There’s three parts to Latoural. If you’re driving along the scenic highway, scenic is the highways first name not an adjective, there’s a little turnoff into a parking lot. A few picnic tables, parks and recs restrooms under the bridge, a paved path going down as far as you can see and one going up as far as you can see. You can’t see very far; it’s not your fault. The pitch upwards is steep and even if it weren’t you’d be looking at sky, the trail, dirt, takes a hairpin turn. The trail downward is obscured within ten yards by outcroppings of rocks and foliage.

It’s an easy walk down to the base of the falls. There’s a red cedar bridge where you can stand, the spray blows you back, and the water rushes underfoot to the Columbia. The walk up takes some stamina, but it’s a short walk to a brick wall. There is a bench. It’s a panoramic view. The cliff face resembles tubes like an inverted pipe organ, round and abutted. There is lichen that seethes on these organ rocks that is almost phosphorescent. It does not glow in the dark, but it does glow in the day.

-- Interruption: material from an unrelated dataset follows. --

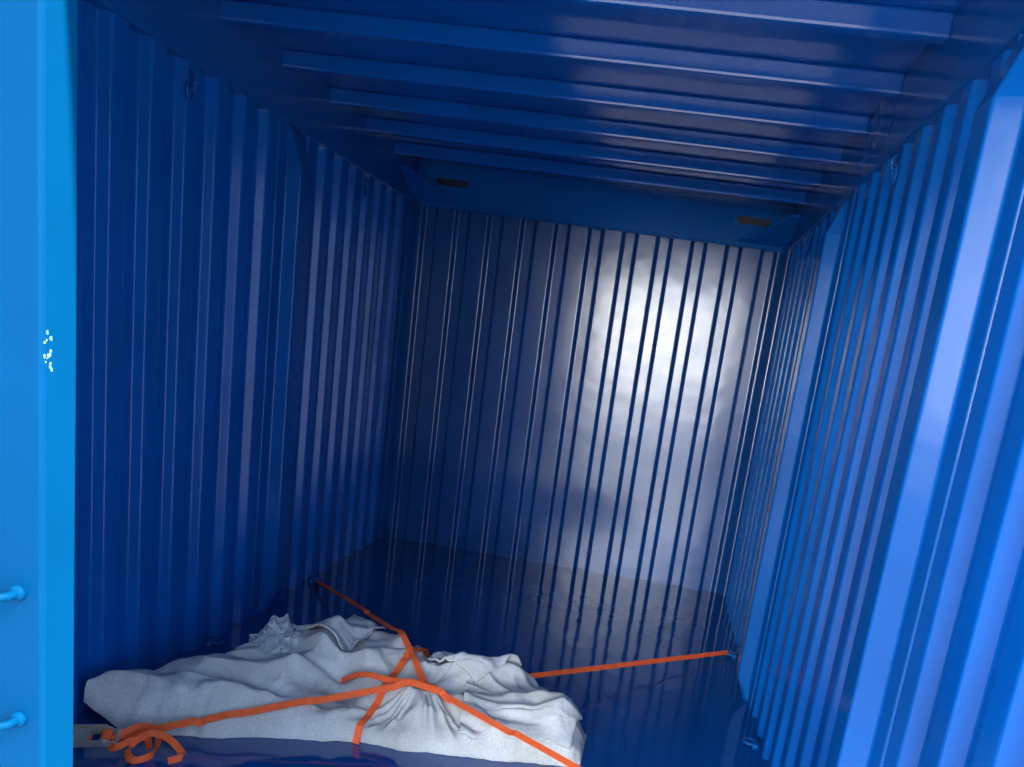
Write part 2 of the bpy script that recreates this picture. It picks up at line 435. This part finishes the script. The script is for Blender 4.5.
# ------------------------------------------------------------ light
wd=bpy.data.worlds.new('sky'); S.world=wd; wd.use_nodes=True
nt=wd.node_tree; N=nt.nodes; L=nt.links; bg=N['Background']
tcn=N.new('ShaderNodeTexCoord')
dot=N.new('ShaderNodeVectorMath'); dot.operation='DOT_PRODUCT'; dot.inputs[1].default_value=Vector((-0.14,-1,.04)).normalized()
nrm=N.new('ShaderNodeVectorMath'); nrm.operation='NORMALIZE'
L.new(tcn.outputs['Generated'],nrm.inputs[0]); L.new(nrm.outputs[0],dot.inputs[0])
cr=N.new('ShaderNodeValToRGB'); L.new(dot.outputs['Value'],cr.inputs['Fac']); L.new(cr.outputs['Color'],bg.inputs['Color'])
e=cr.color_ramp.elements
e[0].position=.0; e[0].color=(.05,.08,.13,1)
e[1].position=1.0; e[1].color=(1,1,.98,1)
k=e.new(.75); k.color=(.07,.10,.15,1)
k=e.new(.94); k.color=(.18,.22,.27,1)
k=e.new(.985); k.color=(.80,.85,.90,1)
bg.inputs['Strength'].default_value=24
sd=bpy.data.lights.new('sun','SUN'); sd.energy=18; sd.angle=.02; sd.color=(1,.95,.88)
so=bpy.data.objects.new('sun',sd); S.collection.objects.link(so)
so.rotation_euler=Vector((-.9,.08,-1.0)).to_track_quat('-Z','Y').to_euler()

# ------------------------------------------------------------ camera
cx,cz,yaw,pitch,roll,fpx,sx,sy=1.7026,1.4050,-0.0889,-0.2012,0.1442,751.89,65.27,122.21
fw=Vector((math.sin(yaw)*math.cos(pitch),math.cos(yaw)*math.cos(pitch),math.sin(pitch)))
r0=Vector((math.cos(yaw),-math.sin(yaw),0)); u0=r0.cross(fw)
r2=r0*math.cos(roll)+u0*math.sin(roll); u2=-r0*math.sin(roll)+u0*math.cos(roll)
cd=bpy.data.cameras.new('camera'); co=bpy.data.objects.new('camera',cd); S.collection.objects.link(co)
m=Matrix((r2,u2,-fw)).transposed().to_4x4(); m.translation=Vector((cx,0,cz)); co.matrix_world=m
cd.sensor_width=36; cd.sensor_fit='HORIZONTAL'; cd.lens=fpx/1024*36
cd.shift_x=-sx/1024; cd.shift_y=sy/1024; cd.clip_start=.02
S.camera=co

For the tourists or families out for a Sunday drive from Portland the bench and the bridge are all the further they will ever go. On the upward path they are trying not to pant or look warn out, but the dirt path looks just as daunting, and there are flashes of switchbacks that take your breath again. It’s less than a half mile, though, to a bridge over the top of the falls. The wood is too weather worn to tell what it is, probably sterner stuff than cedar. You feel a sense of accomplishment. The two trails going upwards from the bridge are covered in foliage, look like they haven’t been used in years. That’s just how things grow in the rain forest, for the better part of fifteen years I knew for a fact that at least three people had been down both of them at least twice a year; me and my two kids.

If you’re careful not to get tangled up in blackberry, if you don’t try to fight the ferns, if you look for the path, it’s not very far to get back to a third bridge and a second falls, or, in the other direction, you connect with a broad trail system that traverses all the falls and leads to larch mountain. I would take the kids back there because it was easy to imagine it was all our own. Later when it was uncool to hang out with their old man, I took my best dog back there; it was the sort of place where a pit can be off leash.

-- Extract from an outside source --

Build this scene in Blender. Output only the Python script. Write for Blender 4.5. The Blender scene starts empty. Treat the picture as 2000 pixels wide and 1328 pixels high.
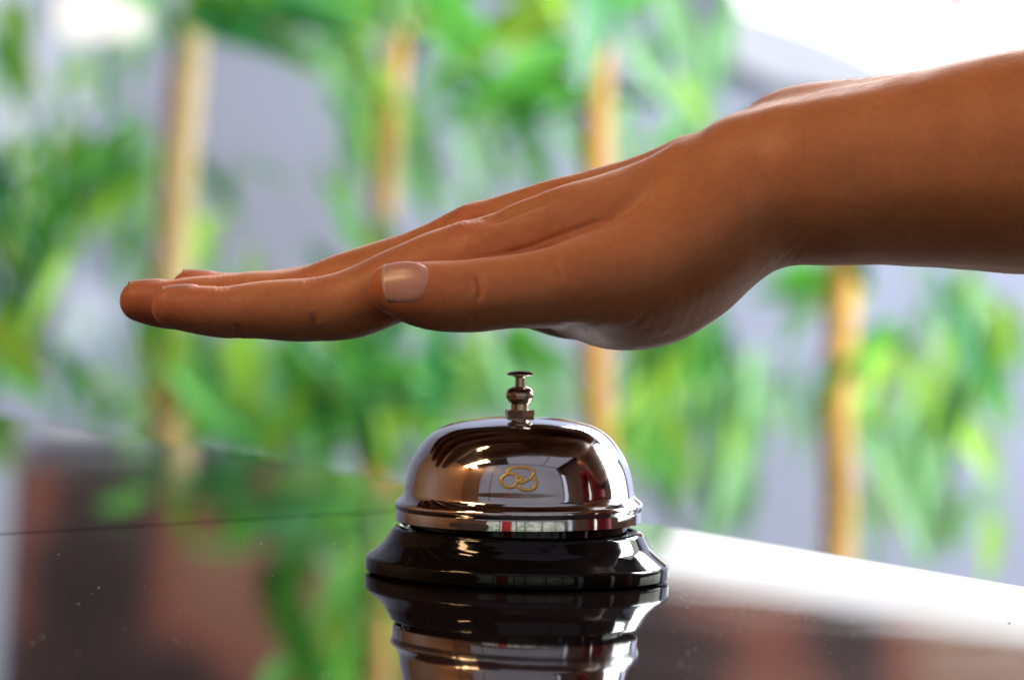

My favorite place at latourel was much tamer. If you follow the downward trail it ends in a park. There is a gazebo and picnic tables with bolted down hibachis. The gazebo has a fire pit. The grass gets mowed. There was a tree there. It was how I thought of Oregon when I was an Oregonian. I was a rain forest Oregonian, not a coastal one, not a desert one, not a mountain one. This tree was symbolic of how the rain forest encourages life. It had been split by lightening; from the base of the trunk upwards to five feet tall and wide enough where, before the inevitable middle aged spread, I could stand in it without crouching too much.

The was no guts to the tree, no insides, lightening had ripped them out and there were scorch marks like a cauterized wound. Yet it had new leaves every spring, some sort of climbing vine twined around and inside it, that phosphorescent lichen grew up it. Nothing really dies in the rain forest. I don’t mean it gets reclaims, though that happens too, I mean it doesn’t take much of a spark to drive the green fuse.

Now that I am far from my Oregon every tiny detail of every small moment is how I think of Oregon.



I know this isn’t what hoops was driving at. I left out the whole him seeing a tv show with the writers for breaking bad talking about place being a character. No offense, but I did that stuff in playwriting 201 and comp 323, thirty years ago and I wasn’t even a very good student. I mean I didn’t care for being a student, I didn’t try very hard, but I aced things like that.

I like breaking bad, I think those guys had run out of things to say. It’s not the show I’d pick to demonstrate the setting as a character or the camera as a character, it’s a plot driven show with strong characters playing characters. One or two episodes would be good examples, like when the Meth RV is out in the desert in the first or second season.

I wrote about Latourel because I’m homesick. I’m more homesick than I am in need of writing fiction. When we started back up with Flash Fridays I was so homesick that I needed to write fiction. I needed to hold everything in a tight little ball and let it spring from my hand rushing down the rocks in a free fall association.

I could have made anything fictitious happen there, in the spring the trail is muddy and narrow and if you slip the only thing to keep you from riding the falls to the Columbia are blackberry brambles, thick and thorny.

I have a feeling I won’t do another one of these. I mean extended over qualified prompts. I might write something very similar with prompts like; home, cycle of life, fall.